◆ Work instructions ◆
Starting at the line that contains "1, .1), fac=(.3, .7))" and stopping at the line that contains "SH[3]-.02).obj('kick_board', m_bk, t)", repeat every line exactly, the two end lines included, and nothing else.

◆ Recorded information ◆
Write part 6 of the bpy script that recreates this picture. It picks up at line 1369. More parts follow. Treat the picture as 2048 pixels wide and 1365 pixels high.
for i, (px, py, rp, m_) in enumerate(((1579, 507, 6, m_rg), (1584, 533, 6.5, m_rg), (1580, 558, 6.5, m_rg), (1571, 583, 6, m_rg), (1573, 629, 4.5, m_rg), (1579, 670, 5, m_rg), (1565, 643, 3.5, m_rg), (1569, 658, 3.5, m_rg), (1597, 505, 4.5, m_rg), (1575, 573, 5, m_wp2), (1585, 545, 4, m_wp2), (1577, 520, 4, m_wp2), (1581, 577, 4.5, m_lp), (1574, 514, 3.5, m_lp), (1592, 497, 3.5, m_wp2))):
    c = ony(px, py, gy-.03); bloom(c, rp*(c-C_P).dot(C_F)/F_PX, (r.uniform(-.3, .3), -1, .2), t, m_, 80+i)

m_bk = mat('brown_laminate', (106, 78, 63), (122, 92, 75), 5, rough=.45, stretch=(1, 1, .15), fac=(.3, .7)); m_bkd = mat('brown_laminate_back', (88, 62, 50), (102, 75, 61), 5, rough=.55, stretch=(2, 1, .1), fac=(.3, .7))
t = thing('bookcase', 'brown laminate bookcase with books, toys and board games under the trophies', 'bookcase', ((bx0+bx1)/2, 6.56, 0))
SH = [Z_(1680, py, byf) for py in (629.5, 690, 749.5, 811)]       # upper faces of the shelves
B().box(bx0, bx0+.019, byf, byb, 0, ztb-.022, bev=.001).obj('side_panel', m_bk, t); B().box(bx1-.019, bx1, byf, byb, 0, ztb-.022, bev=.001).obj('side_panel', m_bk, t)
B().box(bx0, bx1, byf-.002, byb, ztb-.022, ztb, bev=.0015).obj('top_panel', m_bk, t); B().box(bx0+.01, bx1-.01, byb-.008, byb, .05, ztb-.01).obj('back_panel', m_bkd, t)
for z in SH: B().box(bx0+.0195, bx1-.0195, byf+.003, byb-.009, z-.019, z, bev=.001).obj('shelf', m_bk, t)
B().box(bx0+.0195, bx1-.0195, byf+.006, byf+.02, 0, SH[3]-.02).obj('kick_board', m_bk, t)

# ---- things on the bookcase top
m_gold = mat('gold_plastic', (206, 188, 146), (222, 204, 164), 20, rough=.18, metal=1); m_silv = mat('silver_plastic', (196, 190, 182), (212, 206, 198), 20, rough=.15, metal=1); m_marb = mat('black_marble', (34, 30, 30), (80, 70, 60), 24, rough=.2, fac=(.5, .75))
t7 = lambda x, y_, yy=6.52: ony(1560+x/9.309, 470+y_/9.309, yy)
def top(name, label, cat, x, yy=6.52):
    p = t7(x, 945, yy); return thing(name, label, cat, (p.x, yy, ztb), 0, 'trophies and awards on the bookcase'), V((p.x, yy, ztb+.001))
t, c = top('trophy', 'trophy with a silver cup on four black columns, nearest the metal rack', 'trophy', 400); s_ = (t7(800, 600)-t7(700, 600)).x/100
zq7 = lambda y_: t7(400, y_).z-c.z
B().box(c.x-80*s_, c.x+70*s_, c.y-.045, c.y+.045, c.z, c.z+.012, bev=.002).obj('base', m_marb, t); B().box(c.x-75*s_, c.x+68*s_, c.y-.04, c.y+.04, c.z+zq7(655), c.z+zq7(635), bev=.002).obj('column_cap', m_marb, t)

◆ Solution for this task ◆
m_bk = mat('brown_laminate', (106, 78, 63), (122, 92, 75), 5, rough=.45, stretch=(1, 1, .15), fac=(.3, .7)); m_bkd = mat('brown_laminate_back', (88, 62, 50), (102, 75, 61), 5, rough=.55, stretch=(2, 1, .1), fac=(.3, .7))
t = thing('bookcase', 'brown laminate bookcase with books, toys and board games under the trophies', 'bookcase', ((bx0+bx1)/2, 6.56, 0))
SH = [Z_(1680, py, byf) for py in (629.5, 690, 749.5, 811)]       # upper faces of the shelves
B().box(bx0, bx0+.019, byf, byb, 0, ztb-.022, bev=.001).obj('side_panel', m_bk, t); B().box(bx1-.019, bx1, byf, byb, 0, ztb-.022, bev=.001).obj('side_panel', m_bk, t)
B().box(bx0, bx1, byf-.002, byb, ztb-.022, ztb, bev=.0015).obj('top_panel', m_bk, t); B().box(bx0+.01, bx1-.01, byb-.008, byb, .05, ztb-.01).obj('back_panel', m_bkd, t)
for z in SH: B().box(bx0+.0195, bx1-.0195, byf+.003, byb-.009, z-.019, z, bev=.001).obj('shelf', m_bk, t)
B().box(bx0+.0195, bx1-.0195, byf+.006, byf+.02, 0, SH[3]-.02).obj('kick_board', m_bk, t)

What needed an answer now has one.